### PROBLEM TO WORK ON
Give the data below again exactly as written, without its pictures.

### DATA SEGMENT
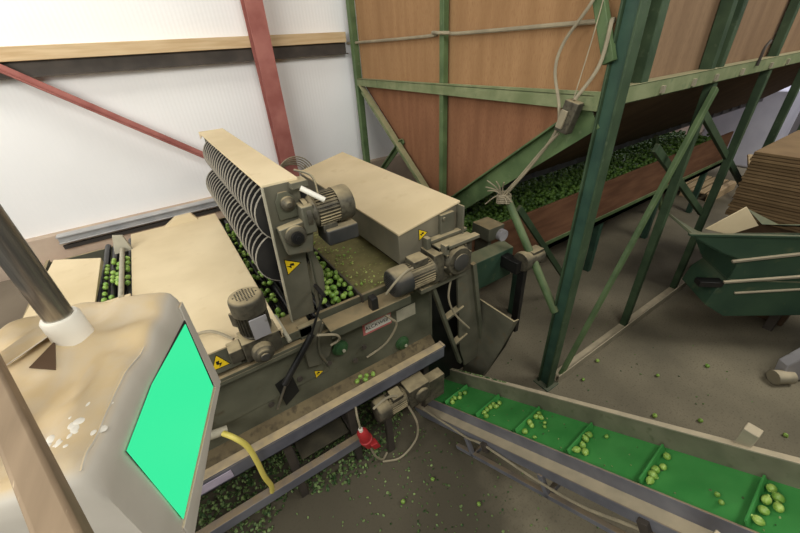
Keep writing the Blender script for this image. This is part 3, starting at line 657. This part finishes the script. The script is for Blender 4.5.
for a_ in (.44, 1.37):
    ep('clamp', lambda b_: ebox(b_, a_, a_+.04, -.115, -.085, -.17, -.11), 'dark_steel')
m4 = motor(el, (.84, 1.40, .53), (-1, 0, 0), .075, .17, boxdir=(.0, -.2, 1), cap='motor', perforate=False)
ep('gearbox', lambda b_: (b_.box(.83, 1.0, 1.33, 1.45, .45, .62), b_.lathe([(0, .06), (.02, .055), (.03, .02)], (.93, 1.33, .54), (0, -1, 0), 18), b_.box(.98, 1.16, 1.36, 1.44, .34, .56)), 'motor', .006, m4)
ep('motor_bracket', lambda b_: (b_.box(.6, .82, 1.38, 1.44, .42, .46), b_.box(.66, .71, 1.39, 1.43, 0, .44)), 'dark_steel')
ep('motor_cable', lambda b_: b_.tube([(.74, 1.34, .65), (.66, 1.34, .69), (.56, 1.34, .66)], .008, 6), 'cable', 0)
ep('motor_cable', lambda b_: b_.tube([(.82, 1.34, .48), (.86, 1.30, .3), (.84, 1.30, .12), (.7, 1.3, .03), (.58, 1.36, .012)], .008, 6), 'cable', 0)
# red plug hanging from the rail on its cable
pg = thing('power_plug', 'red industrial plug hanging on a cable below the machine rail', 'plug', (.47, 1.34, .1))
def qp(name, f, m, bevel=0):
    b_ = B(); f(b_); return b_.build(name, m, pg, bevel)
qp('cable', lambda b_: b_.tube([(.46, 1.375, .72), (.45, 1.35, .66), (.45, 1.34, .60), (.452, 1.34, .54)], .007, 6), 'cable')
qp('cable', lambda b_: b_.tube([(.495, 1.34, .335), (.52, 1.34, .18), (.58, 1.36, .04), (.64, 1.40, .012)], .008, 6), 'cable')
qp('collar', lambda b_: b_.cyl((.452, 1.34, .55), (.455, 1.34, .52), .014, 12), 'white_plastic')
qp('plug_body', lambda b_: b_.lathe([(0, .022), (.02, .036), (.10, .038), (.105, .044), (.125, .044), (.13, .032), (.19, .03), (.2, .018)], (.455, 1.34, .525), (.2, 0, -1), 18), 'red')
qp('plug_latch', lambda b_: b_.obox((.485, 1.29, .39), (.05, 0, -.01), (0, .05, 0), (.02, 0, -.06)), 'red', .004)

# yellow hose
b_ = B(); b_.tube([(-.22, 1.42, 1.01), (-.18, 1.37, 1.0), (-.145, 1.35, .92), (-.135, 1.345, .78), (-.135, 1.35, .62), (-.125, 1.36, .50), (-.135, 1.375, .42)], .014, 12)
tag(b_.build('drain_hose', 'yellow_hose'), 'short pale yellow hose hanging over the machine rail', 'hose')

# ================================================================== TERMINAL, POLE, NEAR RAIL
az = math.radians(16.76)
du_ = Vector((math.sin(az), math.cos(az), 0)); dn_ = Vector((math.cos(az), -math.sin(az), 0)); C0 = Vector((0, 0, 0))
def T(s, n, z): return du_*s+dn_*n+Vector((0, 0, z))
tm = thing('control_terminal', 'screen terminal wrapped in a dusty beige plastic cover with glowing green display', 'terminal', T(.66, -.55, 1.72))
# cover: rounded box lofted from rings, with slumped, wrinkled top
s0, s1, n0, n1 = .40, .915, -.74, -.378
def top(s, n):
    fs = (s-s0)/(s1-s0); fn = (n-n0)/(n1-n0)
    z = 2.112-.02*fs
    z -= .030*max(0, 1-abs(fn-.62)/.22)*math.sin(PI*min(1, fs*1.1))
    z += .028*math.exp(-((fs-.90)/.06)**2)*math.sin(PI*min(1, max(0, fn)*1.05))
    z += .030*math.exp(-(((s-.745)/.07)**2+((n+.53)/.07)**2))
    ph = math.atan2(s-.745, n+.53); rd = math.hypot(s-.745, n+.53)
    z += .007*math.sin(7*ph+9*rd)*min(1, rd/.1)*math.exp(-((rd-.16)/.12)**2)
    z += .012*noise.noise(Vector((s*8, n*8, 2)))+.004*noise.noise(Vector((s*22, n*20, 5)))
    r_ = .03
    for e in (s-s0, s1-s, n-n0, n1-n):
        if e < r_: z -= r_-math.sqrt(max(0, r_*r_-(r_-e)**2))
    return z
def cover(b_):
    NS, NN = 60, 44
    g = [[b_.bm.verts.new(T(s0+(s1-s0)*i/NS, n0+(n1-n0)*j/NN, top(s0+(s1-s0)*i/NS, n0+(n1-n0)*j/NN))) for j in range(NN+1)] for i in range(NS+1)]
    for i in range(NS):
        for j in range(NN):
            b_.face([g[i][j], g[i+1][j], g[i+1][j+1], g[i][j+1]])
    rim = [(i, 0) for i in range(NS)]+[(NS, j) for j in range(NN)]+[(i, NN) for i in range(NS, 0, -1)]+[(0, j) for j in range(NN, 0, -1)]
    prev = [g[i][j] for i, j in rim]
    NZ = 10
    for k in range(1, NZ+1):
        cur = []
        for (i, j), v0 in zip(rim, [g[i][j] for i, j in rim]):
            p = v0.co.copy(); f = k/NZ
            p.z = v0.co.z*(1-f)+1.715*f
            out = Vector((0, 0, 0))
            if j == NN: out = dn_
            elif j == 0: out = -dn_
            if i == NS: out = out+du_
            elif i == 0: out = out-du_
            if out.length: out.normalize()
            w = .006*noise.noise(Vector((p.x*10, p.y*10, p.z*5)))
            if j == NN: w *= .2
            p += out*(.004*math.sin(PI*f)+w*math.sin(PI*f))
            cur.append(b_.bm.verts.new(p))
        n = len(cur)
        for q in range(n): b_.face([prev[q], prev[(q+1) % n], cur[(q+1) % n], cur[q]])
        prev = cur
    b_.face(prev)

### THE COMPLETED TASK
Keep writing the Blender script for this image. This is part 3, starting at line 657. This part finishes the script. The script is for Blender 4.5.
for a_ in (.44, 1.37):
    ep('clamp', lambda b_: ebox(b_, a_, a_+.04, -.115, -.085, -.17, -.11), 'dark_steel')
m4 = motor(el, (.84, 1.40, .53), (-1, 0, 0), .075, .17, boxdir=(.0, -.2, 1), cap='motor', perforate=False)
ep('gearbox', lambda b_: (b_.box(.83, 1.0, 1.33, 1.45, .45, .62), b_.lathe([(0, .06), (.02, .055), (.03, .02)], (.93, 1.33, .54), (0, -1, 0), 18), b_.box(.98, 1.16, 1.36, 1.44, .34, .56)), 'motor', .006, m4)
ep('motor_bracket', lambda b_: (b_.box(.6, .82, 1.38, 1.44, .42, .46), b_.box(.66, .71, 1.39, 1.43, 0, .44)), 'dark_steel')
ep('motor_cable', lambda b_: b_.tube([(.74, 1.34, .65), (.66, 1.34, .69), (.56, 1.34, .66)], .008, 6), 'cable', 0)
ep('motor_cable', lambda b_: b_.tube([(.82, 1.34, .48), (.86, 1.30, .3), (.84, 1.30, .12), (.7, 1.3, .03), (.58, 1.36, .012)], .008, 6), 'cable', 0)
# red plug hanging from the rail on its cable
pg = thing('power_plug', 'red industrial plug hanging on a cable below the machine rail', 'plug', (.47, 1.34, .1))
def qp(name, f, m, bevel=0):
    b_ = B(); f(b_); return b_.build(name, m, pg, bevel)
qp('cable', lambda b_: b_.tube([(.46, 1.375, .72), (.45, 1.35, .66), (.45, 1.34, .60), (.452, 1.34, .54)], .007, 6), 'cable')
qp('cable', lambda b_: b_.tube([(.495, 1.34, .335), (.52, 1.34, .18), (.58, 1.36, .04), (.64, 1.40, .012)], .008, 6), 'cable')
qp('collar', lambda b_: b_.cyl((.452, 1.34, .55), (.455, 1.34, .52), .014, 12), 'white_plastic')
qp('plug_body', lambda b_: b_.lathe([(0, .022), (.02, .036), (.10, .038), (.105, .044), (.125, .044), (.13, .032), (.19, .03), (.2, .018)], (.455, 1.34, .525), (.2, 0, -1), 18), 'red')
qp('plug_latch', lambda b_: b_.obox((.485, 1.29, .39), (.05, 0, -.01), (0, .05, 0), (.02, 0, -.06)), 'red', .004)

# yellow hose
b_ = B(); b_.tube([(-.22, 1.42, 1.01), (-.18, 1.37, 1.0), (-.145, 1.35, .92), (-.135, 1.345, .78), (-.135, 1.35, .62), (-.125, 1.36, .50), (-.135, 1.375, .42)], .014, 12)
tag(b_.build('drain_hose', 'yellow_hose'), 'short pale yellow hose hanging over the machine rail', 'hose')

# ================================================================== TERMINAL, POLE, NEAR RAIL
az = math.radians(16.76)
du_ = Vector((math.sin(az), math.cos(az), 0)); dn_ = Vector((math.cos(az), -math.sin(az), 0)); C0 = Vector((0, 0, 0))
def T(s, n, z): return du_*s+dn_*n+Vector((0, 0, z))
tm = thing('control_terminal', 'screen terminal wrapped in a dusty beige plastic cover with glowing green display', 'terminal', T(.66, -.55, 1.72))
# cover: rounded box lofted from rings, with slumped, wrinkled top
s0, s1, n0, n1 = .40, .915, -.74, -.378
def top(s, n):
    fs = (s-s0)/(s1-s0); fn = (n-n0)/(n1-n0)
    z = 2.112-.02*fs
    z -= .030*max(0, 1-abs(fn-.62)/.22)*math.sin(PI*min(1, fs*1.1))
    z += .028*math.exp(-((fs-.90)/.06)**2)*math.sin(PI*min(1, max(0, fn)*1.05))
    z += .030*math.exp(-(((s-.745)/.07)**2+((n+.53)/.07)**2))
    ph = math.atan2(s-.745, n+.53); rd = math.hypot(s-.745, n+.53)
    z += .007*math.sin(7*ph+9*rd)*min(1, rd/.1)*math.exp(-((rd-.16)/.12)**2)
    z += .012*noise.noise(Vector((s*8, n*8, 2)))+.004*noise.noise(Vector((s*22, n*20, 5)))
    r_ = .03
    for e in (s-s0, s1-s, n-n0, n1-n):
        if e < r_: z -= r_-math.sqrt(max(0, r_*r_-(r_-e)**2))
    return z
def cover(b_):
    NS, NN = 60, 44
    g = [[b_.bm.verts.new(T(s0+(s1-s0)*i/NS, n0+(n1-n0)*j/NN, top(s0+(s1-s0)*i/NS, n0+(n1-n0)*j/NN))) for j in range(NN+1)] for i in range(NS+1)]
    for i in range(NS):
        for j in range(NN):
            b_.face([g[i][j], g[i+1][j], g[i+1][j+1], g[i][j+1]])
    rim = [(i, 0) for i in range(NS)]+[(NS, j) for j in range(NN)]+[(i, NN) for i in range(NS, 0, -1)]+[(0, j) for j in range(NN, 0, -1)]
    prev = [g[i][j] for i, j in rim]
    NZ = 10
    for k in range(1, NZ+1):
        cur = []
        for (i, j), v0 in zip(rim, [g[i][j] for i, j in rim]):
            p = v0.co.copy(); f = k/NZ
            p.z = v0.co.z*(1-f)+1.715*f
            out = Vector((0, 0, 0))
            if j == NN: out = dn_
            elif j == 0: out = -dn_
            if i == NS: out = out+du_
            elif i == 0: out = out-du_
            if out.length: out.normalize()
            w = .006*noise.noise(Vector((p.x*10, p.y*10, p.z*5)))
            if j == NN: w *= .2
            p += out*(.004*math.sin(PI*f)+w*math.sin(PI*f))
            cur.append(b_.bm.verts.new(p))
        n = len(cur)
        for q in range(n): b_.face([prev[q], prev[(q+1) % n], cur[(q+1) % n], cur[q]])
        prev = cur
    b_.face(prev)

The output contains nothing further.